The Stabroek News is not the only media house that sends out its people to talk to observers of events. So many of us do it on a daily basis and you have to take a fine tooth comb with you. It is a jungle out there, and one has to be careful to distinguish the different types of animals.

Yours faithfully,
Frederick Kissoon

Editor's note
With reference to the credibility of witnesses, Stabroek News arrived on the scene on the first occasion not long after the shooting occurred. According to Mr Kissoon, therefore, one would have to believe that people who witnessed the incident from different vantage points came together soon afterwards to concoct a story which was broadly consistent in its details, specifically with a view to misleading the media. Such consistency about the specifics of a sequence of events in the immediate aftermath of those events, certainly would not have been possible without prior agreement.

Furthermore, if they were going to plot to discredit the police, why should they all report that a bag which had been removed from the car and which had been opened by the police on the road, contained weapons? Why not say they saw no weapons? And why too, should they state that they witnessed a member of the force remove a gun from the man who was backed up against a stall? Why not just say that the man appeared to be unarmed?

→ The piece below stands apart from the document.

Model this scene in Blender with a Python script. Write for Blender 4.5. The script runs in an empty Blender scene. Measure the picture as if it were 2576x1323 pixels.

In the first part of his letter, Mr Kissoon suggests that the Black Clothes police are popular. If that is so, then why should witnesses come together with such alacrity to fabricate detailed lies about them? However, when he comes to deal with the actual motives for such alleged fabrications, he posits that in some districts the police are resented. He cannot have it both ways.

Mr Kissoon says that this newspaper has not conducted any sociological surveys about the popularity of the Black Clothes police. True enough, but in Georgetown, at least, where this killing occurred, one would not have thought that was necessary. The Target Special Squad in particular has been associated with a series of killings about which questions have been raised, and one might have thought that that would be sufficient to give them an unsavoury reputation.

As far as the witnesses not running away is concerned, the shootings happened quickly, and the police themselves did not hang around afterwards. There were several people in the area at the time, and the police were obviously not concerned about them. In previous cases mostly no one but relatives of the dead have identified themselves as witnesses, even where the evidence is of a more circumstantial nature than in this instance. The Mandela avenue case is not an isolated one; it is part of a pattern of police killings which have come under question.